Vinaya Vidheya Rama : The Survival of Laziest
Movie Review: Vinaya Vidheya Rama
Star Cast: Ram Charan, Kiara Advani, Vivek Overai, Prashanth, Aryan Rajesh, Sneha, Himaja, Esha Gupta, and Mahumita
Directed by Boyapati Srinu
Cinematography by Rishi Punjab & Arthur A Wilson
Edited by Kotagiri Venkateswara Rao, Thammiraju
Music Composed by Devi Sri Prasad
Censor Certificate: UA & Runtime: 146 Minutes
After being a film fan for years, one can easily understand one thing, “How few people prefer to make films?!” We attune ourselves to bring down or rise up our level of expectations to their level. If they prefer to make commercial dramas, we go expecting the same. If they prefer intelligence and drama, we do expect the same. Nobody in this world can expect Boyapati Srinu to make an Intelligent drama, I did not too. But then…
It’s a sunny day, I thought. It’s another Filmy Friday, I thought. It’s going to have a bright light at the end of the dark tunnel, I thought. I just thought I don’t have to again go on write an essay about what is a commercial drama and why logic should be important, IMHO. Why a filmmaker shouldn’t be given too much freedom? Because while few seem to deserve it, few need a monitor. Boyapati Srinu always needed one and this time the need was evident from the first scene itself.
You can’t make a few healthy looking kids act as orphans who are fighting to survive. Then, you can’t ask them to act like you, as they cannot have such emotional IQ, at their age. The sensibility, such a sequence requires cannot be found in the person who wanted to show it as part of his movie. He doesn’t belong to that world. You can just make them all brothers and this film will not change one bit. In Boya’s world an election officer even with the military cannot arrest a local goon, however big monster or powerful, he is. Seems like Boya is stuck in ’80s.

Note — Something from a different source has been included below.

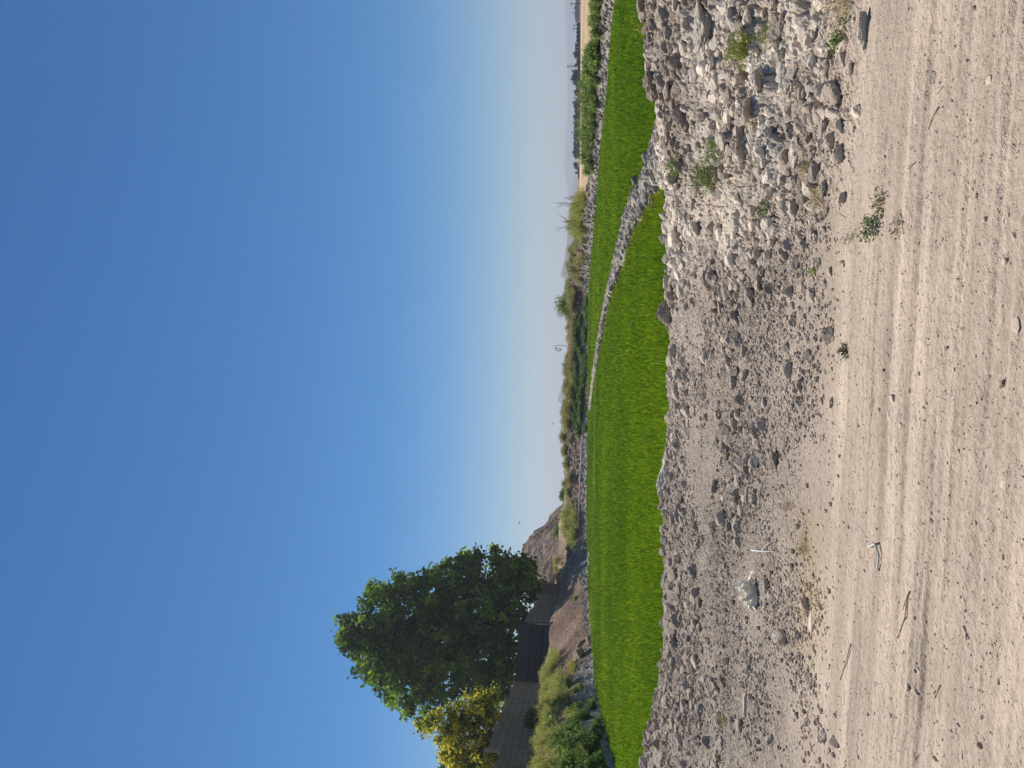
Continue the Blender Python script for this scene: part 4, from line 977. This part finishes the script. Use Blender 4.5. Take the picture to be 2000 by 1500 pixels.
twig([(1762, 420, .0), (1767, 440, .01), (1766, 458, 0)], .005, M['twig'], 'straw leaning on the nearest dark leafy weed')
twig([(1828, 210, .0), (1822, 228, .008), (1812, 255, 0)], .006, M['twig'], 'forked brown stick on the right part of the track')
twig([(1600, 360, .03), (1612, 385, .05), (1622, 410, .02)], .008, M['twig'], 'brown stick across the rubble rim')
twig([(1345, 940, .03), (1350, 905, .06), (1340, 880, .03)], .008, M['grey_twig'], 'pale curved root on the berm in front of the flat slab')
for i in range(40):
    py = random.uniform(0, 1500); px = random.choice([random.uniform(1540, 1640), random.uniform(1640, 1960), random.uniform(1330, 1540)]); L = random.uniform(8, 24); an_ = random.uniform(0, 6.28)
    twig([(px, py, .002), (px+math.cos(an_)*L*.5, py+math.sin(an_)*L*.5, .008), (px+math.cos(an_)*L, py+math.sin(an_)*L, .002)], .0022*(dist(ground(px, py))/4), random.choice([M['twig'], M['grey_twig']]), 'short pale straw bit lying loose on the ground', 'straw')['group'] = 'loose straw bits'

# crumpled plastic bag
p = ground(1478, 1160); s = .5*42/FOC*dist(p)
V, Fc = ICO[4]; q = V.copy()
def n3(V, f, s_): return fbm(V[:, 0]*f+V[:, 2]*f*.7+s_, V[:, 1]*f-V[:, 2]*f*.5, int(s_), 4)
rad = 1+.55*n3(V, 1.3, 11)-1.0*np.abs(n3(V, 2.3, 17))*2+.34*np.abs(n3(V, 5.0, 23))*2-.3*np.abs(n3(V, 8.5, 29))*2
q = V*rad[:, None]*np.array([1.05, .85, .95]); q[:, 2] = np.maximum(q[:, 2], -.25)
bagr = empty('plastic_bag', p+Vector((0, 0, s*.28)), .35); bo = build('film', q*s*1.15, None, Fc, M['plastic'], bagr, None, False)
# torn tail and handles
b = MB()
for (x0, y0, x1, y1, w_, z1, sd_) in ((.9, -.3, 1.9, -.75, .35, .15, 1), (-.7, -.2, -1.35, -.7, .3, .1, 2), (.5, -.6, .9, -1.4, .22, .05, 3), (.9, .2, 1.6, .5, .25, .35, 4)):
    rr_ = np.random.default_rng(sd_); n_ = 9; Vt = []
    for i in range(n_):
        t = i/(n_-1); cx_, cy_ = x0+(x1-x0)*t, y0+(y1-y0)*t; wv = w_*(1-.5*t)
        for k in (-1, 0, 1): Vt.append(((cx_-k*wv*.5*(y1-y0))*s, (cy_+k*wv*.5*(x1-x0)+.06*math.sin(9*t))*s, (.35*(1-t)+z1*math.sin(t*3)+rr_.uniform(-.08, .08)-.12)*s))
    Qt = [[i*3+k, i*3+k+1, i*3+k+4, i*3+k+3] for i in range(n_-1) for k in range(2)]; b.add(Vt, Qt)
b.build('torn_flap', M['plastic'], bagr, True)
tag(bagr, 'crumpled white plastic bag lying on the grey gravel', 'plastic bag')

# ------------------------------------------------------------------ labels that single out each repeat
LM_NEAR = [(1492, 92, 'the yellow green weed'), (1415, 320, 'the pair of green weeds'), (1690, 70, 'the smooth pale boulder'), (1562, 150, 'the long tilted slab'), (1345, 230, 'the speckled brown clod'), (1620, 340, 'the rubble rim weed'), (1285, 610, 'the knobbly edge clod'), (1282, 945, 'the flat topped edge slab'), (1278, 1336, 'the left edge clod'), (1300, 450, 'the bund corner'), (1466, 1160, 'the plastic bag'), (1400, 1350, 'the large crumbly clod'), (1500, 1077, 'the bleached stick'), (1590, 1212, 'the two toned stone'), (1440, 850, 'the middle gravel heap'), (1500, 560, 'the tiny green seedling'), (1720, 420, 'the leafy track weeds'), (1745, 795, 'the track stone pair'), (1712, 1085, 'the bent stick'), (1924, 1272, 'the reddish brown stone'), (1770, 1342, 'the wedge shaped stone'), (1976, 460, 'the closest brown stone'), (1800, 190, 'the sunken pale stone'), (1958, 945, 'the small brown stone'), (1650, 688, 'the dead looking seedling'), (1280, 1180, 'the middle left berm edge'), (1300, 770, 'the mid berm edge')]
LM_FAR = [(1110, 676, 'the small flag'), (1110, 596, 'the spiky bush'), (1115, 435, 'the left bare branch'), (1120, 395, 'the right bare branches'), (1110, 540, 'the bluish mountain peak'), (1110, 775, 'the second mountain peak'), (1135, 900, 'the pipe middle'), (1130, 1033, 'the pipe end'), (1100, 968, 'the skyline bush'), (1130, 90, 'the small flat roofed house'), (1125, 130, 'the lattice mast'), (1125, 192, 'the pole beside the tall weeds'), (1125, 259, 'the tall thin far pole'), (1125, 322, 'the lone round tree'), (1130, 8, 'the tallest far pole'), (1094, 1040, 'the hill base bush'), (1060, 1165, 'the light wall pillar'), (1075, 1275, 'the black wall bay'), (1108, 1281, 'the large pale rock'), (1060, 1367, 'the third wall post'), (1060, 1418, 'the round blue green bushes'), (1055, 1470, 'the wall step'), (1130, 1500, 'the far left frame edge'), (1140, 1400, 'the left rice corner')]
FARW = {'leafy weeds at the far right of the bank': 'mid green leafy weed', 'leafy weeds in the middle of the right bank': 'dark leafy weed', 'tall weeds on the right bank': 'tall spiky weed', 'low weeds under the tall weeds': 'low green weed', 'feathery shrubs of the right thicket': 'yellow green feathery shrub', 'olive shrubs on the right part of the far bank': 'olive green shrub', 'shrubs by the spiky bush': 'grey green shrub', 'spiky bush stalks': 'tall dark stalk', 'golden tufts by the flag': 'golden grass tuft', 'dense shrubs in the middle of the far bank': 'dense olive shrub', 'dark leafy bushes along the far edge of the rice': 'dark green bush', 'sparse shrubs above the white pipe': 'sparse grey green shrub', 'pale shrubs by the pipe end': 'pale green shrub', 'small shrubs at the foot of the hill': 'small pale shrub', 'feathery shrubs along the wall foot': 'feathery yellow green shrub', 'pale shrubs at the far left of the bank': 'tall pale shrub', 'low shrubs on the left slope': 'low pale shrub', 'dark bushes low on the left bank': 'dark green leafy bush', 'weeds at the foot of the left bank': 'green leafy weed', 'straw tufts on the left bank': 'dry straw tuft', 'straw tufts among the olive shrubs': 'dry straw tuft', 'straw tufts among the right olive shrubs': 'dry straw tuft', 'tree cluster on the plain': 'dark far tree', 'far row of trees': 'small dark far tree', 'trees behind the pale wall': 'tiny far tree', 'trees by the farm buildings': 'small bushy far tree'}
ORD = ['nearest', 'second', 'third', 'fourth', 'fifth', 'sixth', 'seventh', 'eighth', 'ninth', 'tenth', 'eleventh', 'twelfth', 'thirteenth', 'fourteenth', 'fifteenth', 'sixteenth', 'seventeenth', 'eighteenth', 'nineteenth', 'twentieth', 'twentyfirst', 'twentysecond', 'twentythird', 'twentyfourth', 'twentyfifth', 'twentysixth', 'twentyseventh', 'twentyeighth', 'twentyninth', 'farthest']
bpy.context.view_layer.update(); buck = {}
KINDW = {'clods heaped on the right rubble slope': 'pale grey clod', 'clods along the berm edge': 'brown grey berm edge clod', 'clods in the grey gravel': 'brown gravel clod', 'small stones on the dirt track': 'tan track stone', 'loose straw bits': 'short pale straw bit'}
for ob in list(bpy.data.objects):
    g = ob.get('group')
    if not g or ob.parent: continue
    W = ob.location if ob.type == 'EMPTY' or ob.location.length > .01 else Vector(ob.bound_box[0])
    px, py = project(np.array([W.x]), np.array([W.y]), np.array([W.z])); px = float(px[0]); py = float(py[0])
    LM = LM_NEAR if W.y < 14 else LM_FAR; fy = 1.0
    j = min(range(len(LM)), key=lambda i: (LM[i][0]-px)**2*(1 if W.y < 14 else .2)+(LM[i][1]-py)**2)
    dx = px-LM[j][0]; dy = py-LM[j][1]
    if W.y < 14: side_ = ('left of' if dy > 0 else 'right of') if abs(dy) > abs(dx) else ('in front of' if dx > 0 else 'behind')
    else: side_ = 'left of' if dy > 0 else 'right of'
    if g in KINDW:
        adj = KINDW[g]
        if g != 'loose straw bits': adj = ('large ' if ob.scale[0]/dist(W) > {'small stones on the dirt track': .0038}.get(g, .0085) else 'small ')+adj
    else: adj = FARW.get(g, ob['label'])
    buck.setdefault((adj, side_, LM[j][2]), []).append((dx*dx+dy*dy, ob))
for (adj, side_, lm), L in buck.items():
    L.sort(key=lambda a: a[0])
    for i, (_, ob) in enumerate(L):
        ob['label'] = '%s, %s one %s %s' % (adj, ORD[min(i, 29)], side_, lm) if len(L) > 1 else '%s just %s %s' % (adj, side_, lm)

# ------------------------------------------------------------------ haze
b = MB(); b.box(0, 4300, 133, 18400, 9200, 272)
hz = b.build('haze', None); hz.data.materials.clear()
hm = bpy.data.materials.new('haze'); hm.use_nodes = True; t = hm.node_tree; t.nodes.clear()
ou = t.nodes.new('ShaderNodeOutputMaterial'); pv = t.nodes.new('ShaderNodeVolumePrincipled')
pv.inputs['Color'].default_value = (.85, .89, 1.0, 1); pv.inputs['Density'].default_value = .00024; pv.inputs['Anisotropy'].default_value = .2
t.links.new(pv.outputs[0], ou.inputs['Volume']); hz.data.materials.append(hm); tag(hz, 'thin pale summer haze over the plain', 'haze', kind='stuff')
print('objects', len(bpy.data.objects))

Then, the villain has an army of his own, but his ambition is always to live in his own area and be the power there than decide politics in the state and even better at center. Even in ’80s villains got bigger ambitions and we could respect them so much that fear their madness, drive to thrive. Paruchuri Gopala Krishna garu, in one of his screenplay lessons talked about Protagonist and Antagonist character traits that really make them satisfying to their terms, Hero and Villain, respectively.
A protagonist can be any person, but a Hero saves the day, becomes desirable and achieves something unimaginable. So, a retired young man (he took an oath to work and educate his brothers but when they get jobs, he decides to cut vegetables and play with kids in the family), can be a protagonist but he becomes a hero when he decides to work for himself and then save his family too from a villain who can’t be easily surmounted. We don’t get that. He doesn’t change one bit even though a slight change is indicated in him as he decides to plead goons to not kill his brothers and family than fight like he used to.

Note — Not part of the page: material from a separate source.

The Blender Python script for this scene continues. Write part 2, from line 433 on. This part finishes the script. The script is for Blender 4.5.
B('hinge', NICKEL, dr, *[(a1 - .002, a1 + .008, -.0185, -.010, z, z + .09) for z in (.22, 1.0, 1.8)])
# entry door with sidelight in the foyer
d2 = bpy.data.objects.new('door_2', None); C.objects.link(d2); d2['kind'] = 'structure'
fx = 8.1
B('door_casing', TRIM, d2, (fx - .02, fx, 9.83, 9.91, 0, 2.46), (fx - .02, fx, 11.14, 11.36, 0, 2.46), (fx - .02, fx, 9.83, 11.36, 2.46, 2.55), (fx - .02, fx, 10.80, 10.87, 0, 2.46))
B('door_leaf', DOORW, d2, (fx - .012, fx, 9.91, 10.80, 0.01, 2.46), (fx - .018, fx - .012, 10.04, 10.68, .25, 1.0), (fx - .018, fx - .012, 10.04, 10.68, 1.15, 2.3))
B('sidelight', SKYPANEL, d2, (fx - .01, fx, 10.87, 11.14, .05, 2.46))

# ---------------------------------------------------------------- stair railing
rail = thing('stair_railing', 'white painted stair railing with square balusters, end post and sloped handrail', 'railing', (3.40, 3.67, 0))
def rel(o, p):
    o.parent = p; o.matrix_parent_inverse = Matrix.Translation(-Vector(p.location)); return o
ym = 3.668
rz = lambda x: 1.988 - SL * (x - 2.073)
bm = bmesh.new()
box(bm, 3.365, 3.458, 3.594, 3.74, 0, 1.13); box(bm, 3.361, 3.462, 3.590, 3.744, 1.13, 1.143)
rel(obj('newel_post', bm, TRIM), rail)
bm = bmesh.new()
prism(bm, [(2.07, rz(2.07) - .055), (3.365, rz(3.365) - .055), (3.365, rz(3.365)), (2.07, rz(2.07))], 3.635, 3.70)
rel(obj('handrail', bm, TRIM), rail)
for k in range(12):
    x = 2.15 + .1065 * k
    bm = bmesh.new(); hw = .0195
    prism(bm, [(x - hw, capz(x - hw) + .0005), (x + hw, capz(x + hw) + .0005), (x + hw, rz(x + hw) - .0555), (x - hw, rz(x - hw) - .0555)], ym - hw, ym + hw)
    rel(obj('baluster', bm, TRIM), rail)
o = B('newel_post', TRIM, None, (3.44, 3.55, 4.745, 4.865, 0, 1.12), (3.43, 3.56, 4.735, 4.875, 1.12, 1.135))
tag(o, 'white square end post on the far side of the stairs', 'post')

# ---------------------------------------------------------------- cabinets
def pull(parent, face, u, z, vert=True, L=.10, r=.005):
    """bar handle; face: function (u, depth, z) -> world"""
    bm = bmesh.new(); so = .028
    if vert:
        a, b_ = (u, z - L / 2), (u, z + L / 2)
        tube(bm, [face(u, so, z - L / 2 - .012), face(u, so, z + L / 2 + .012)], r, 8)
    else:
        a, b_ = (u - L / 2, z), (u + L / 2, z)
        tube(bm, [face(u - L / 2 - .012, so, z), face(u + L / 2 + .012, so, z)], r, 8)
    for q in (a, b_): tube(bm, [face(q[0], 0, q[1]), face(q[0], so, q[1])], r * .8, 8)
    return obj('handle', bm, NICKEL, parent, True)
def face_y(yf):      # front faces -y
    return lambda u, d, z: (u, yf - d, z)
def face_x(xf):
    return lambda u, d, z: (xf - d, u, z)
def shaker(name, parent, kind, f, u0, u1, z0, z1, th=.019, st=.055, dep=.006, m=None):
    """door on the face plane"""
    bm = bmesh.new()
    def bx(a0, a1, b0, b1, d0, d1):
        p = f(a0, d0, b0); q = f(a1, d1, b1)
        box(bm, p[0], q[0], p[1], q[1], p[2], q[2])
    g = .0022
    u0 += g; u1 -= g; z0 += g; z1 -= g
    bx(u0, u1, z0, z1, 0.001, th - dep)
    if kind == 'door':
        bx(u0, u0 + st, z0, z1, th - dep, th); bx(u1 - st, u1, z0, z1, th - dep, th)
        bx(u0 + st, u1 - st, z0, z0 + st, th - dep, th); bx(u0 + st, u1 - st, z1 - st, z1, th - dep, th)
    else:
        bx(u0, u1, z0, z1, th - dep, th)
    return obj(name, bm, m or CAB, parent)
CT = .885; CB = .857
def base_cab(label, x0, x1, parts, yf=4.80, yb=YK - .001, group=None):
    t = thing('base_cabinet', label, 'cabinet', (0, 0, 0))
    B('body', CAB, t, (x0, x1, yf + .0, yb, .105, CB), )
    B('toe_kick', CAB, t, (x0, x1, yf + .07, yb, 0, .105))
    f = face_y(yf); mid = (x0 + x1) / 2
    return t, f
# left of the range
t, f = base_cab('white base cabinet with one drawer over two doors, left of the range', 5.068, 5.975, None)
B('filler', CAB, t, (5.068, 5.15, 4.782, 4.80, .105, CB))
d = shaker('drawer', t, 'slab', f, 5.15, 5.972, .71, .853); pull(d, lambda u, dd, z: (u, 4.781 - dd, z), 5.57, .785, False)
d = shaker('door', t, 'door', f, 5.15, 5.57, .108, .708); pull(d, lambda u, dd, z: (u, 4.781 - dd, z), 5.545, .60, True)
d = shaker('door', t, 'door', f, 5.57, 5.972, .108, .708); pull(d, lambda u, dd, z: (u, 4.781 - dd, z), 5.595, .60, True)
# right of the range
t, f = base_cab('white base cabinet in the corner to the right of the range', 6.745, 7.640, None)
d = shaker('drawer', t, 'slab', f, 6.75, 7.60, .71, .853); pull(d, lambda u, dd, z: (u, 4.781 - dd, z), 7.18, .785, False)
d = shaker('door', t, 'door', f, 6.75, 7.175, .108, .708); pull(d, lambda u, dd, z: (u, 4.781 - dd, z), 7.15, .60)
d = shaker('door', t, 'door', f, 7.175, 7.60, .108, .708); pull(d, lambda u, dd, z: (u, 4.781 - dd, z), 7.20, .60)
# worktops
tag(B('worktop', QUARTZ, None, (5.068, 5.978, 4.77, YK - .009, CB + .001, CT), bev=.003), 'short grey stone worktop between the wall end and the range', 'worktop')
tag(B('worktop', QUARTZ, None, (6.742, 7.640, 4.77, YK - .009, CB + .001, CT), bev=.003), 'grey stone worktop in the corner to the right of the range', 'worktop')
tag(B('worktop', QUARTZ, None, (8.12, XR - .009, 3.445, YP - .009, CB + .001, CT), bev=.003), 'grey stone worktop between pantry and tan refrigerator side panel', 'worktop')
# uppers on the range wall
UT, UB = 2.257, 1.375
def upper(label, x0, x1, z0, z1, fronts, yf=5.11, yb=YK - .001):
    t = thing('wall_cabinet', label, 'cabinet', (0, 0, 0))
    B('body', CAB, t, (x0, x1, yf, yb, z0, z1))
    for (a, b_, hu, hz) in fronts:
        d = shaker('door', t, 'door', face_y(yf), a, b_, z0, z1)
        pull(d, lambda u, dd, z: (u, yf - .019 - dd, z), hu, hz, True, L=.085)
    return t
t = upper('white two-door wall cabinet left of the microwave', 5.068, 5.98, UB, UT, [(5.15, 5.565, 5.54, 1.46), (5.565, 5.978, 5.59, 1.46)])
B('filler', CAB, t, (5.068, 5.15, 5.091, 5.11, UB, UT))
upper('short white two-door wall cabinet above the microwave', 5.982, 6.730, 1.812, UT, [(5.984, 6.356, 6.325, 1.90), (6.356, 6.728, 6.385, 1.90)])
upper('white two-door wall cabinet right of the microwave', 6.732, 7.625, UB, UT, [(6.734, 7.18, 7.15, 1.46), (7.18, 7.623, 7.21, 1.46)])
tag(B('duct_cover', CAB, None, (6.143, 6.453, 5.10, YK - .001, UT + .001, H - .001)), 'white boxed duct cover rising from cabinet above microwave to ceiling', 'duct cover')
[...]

This hint of change should have been the hook. But for Boya, basics are just for those who cannot stretch their imagination. Who can’t imagine a hero killing 300 people in 30 minutes while traveling to a deserted place from Gujarat to Bihar-Nepal, yes, you’re reading right, and who can’t accept a King Cobra dying after biting a person, can just cry about basics and logics.
Tomorrow a Boya hero can just run down from skies like Thor on a rainbow with an axe that can separate 300 heads that 500 eagles can catch in the mid-air and villain with a pistol will and 2 bullets might shoot into a cloud for sudden rain so that he can drink that water and become taller and stronger. Anything can happen and all those people that it is impossible are just not stretching their imagination like Boya. When passion seems fulfilled and ego glasses cover the eyes, all we need is a lazy day of imagination.